Blog Post

4 ways to build your crisis muscle

Jun 28, 2025

 Leading in uncertainty is the new normal, but this weekend changed the game again

The escalating situation in the Middle East has sharpened an already unstable world. For business leaders, that means one thing, risk is rising. And with that rise come both threat and opportunity.

You may not be able to control geopolitics, but you can control how your business responds. Now is the time to pause, to reflect, to plan.

Sit down with your team. Think it through.

What are the possible implications?
Where are you vulnerable?
Where could you move quickly?
What scenarios could unfold?

Even if you conclude that no action is needed right now, the very act of having the conversation strengthens your organisation’s crisis muscle. And in uncertain times, that is a competitive advantage.

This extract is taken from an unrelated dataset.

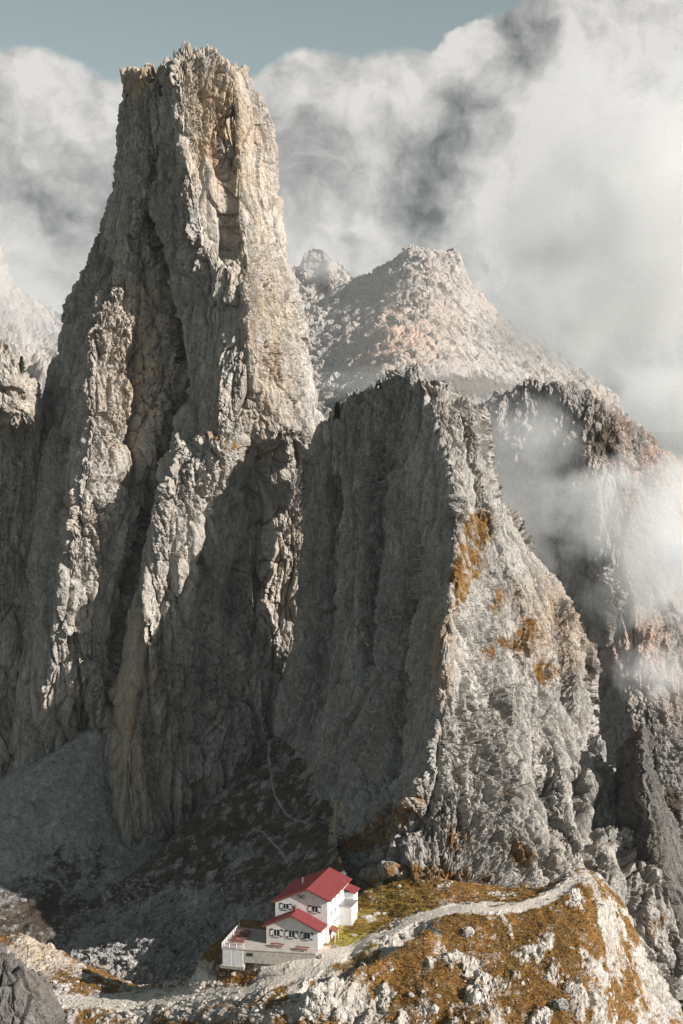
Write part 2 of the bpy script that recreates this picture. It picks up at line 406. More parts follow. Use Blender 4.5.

If you are not already doing this, here is a simple structure to follow:

  • Gather your senior team and ensure you include diverse perspectives

  • Map both risks and opportunities as too many teams focus only on the threats

  • Run through scenarios and ask what you would do if A, B or C happened

  • Decide what to monitor as geopolitics is fluid. What signals would trigger action?

  • Communicate as your people are looking to you for clarity

We talk about resilience all the time. This is your opportunity to practise it.

If you are already having these conversations, what has worked well?
If you are not, what is stopping you?

What comes after the crisis conversation?

One-off meetings do not build resilience. It is consistency, clarity and communication that make the difference. So what should you do next?

Here is a simple structure that we use with senior teams:

  1. Appoint a “watcher”
    Task someone with scanning for developments. Not just the obvious headlines, but second and third order effects such as supply chains, customer behaviour or political shifts

  2. Create a 30-day dashboard
    Track what matters most. What are your critical assumptions? Where are you exposed? What decisions might you need to take quickly?

  3. Set a rhythm
    Schedule short weekly check-ins. Not big strategy sessions, just focused conversations that ask “What has changed? What does it mean for us?”

  4. Keep people in the loop
    Your wider organisation is watching too. They need to know you are thinking ahead. Even a simple message such as “We are monitoring but not acting yet” builds confidence and calm

Too many leadership teams have a good conversation and then go back to business as usual. The best teams build a habit of strategic thinking under pressure.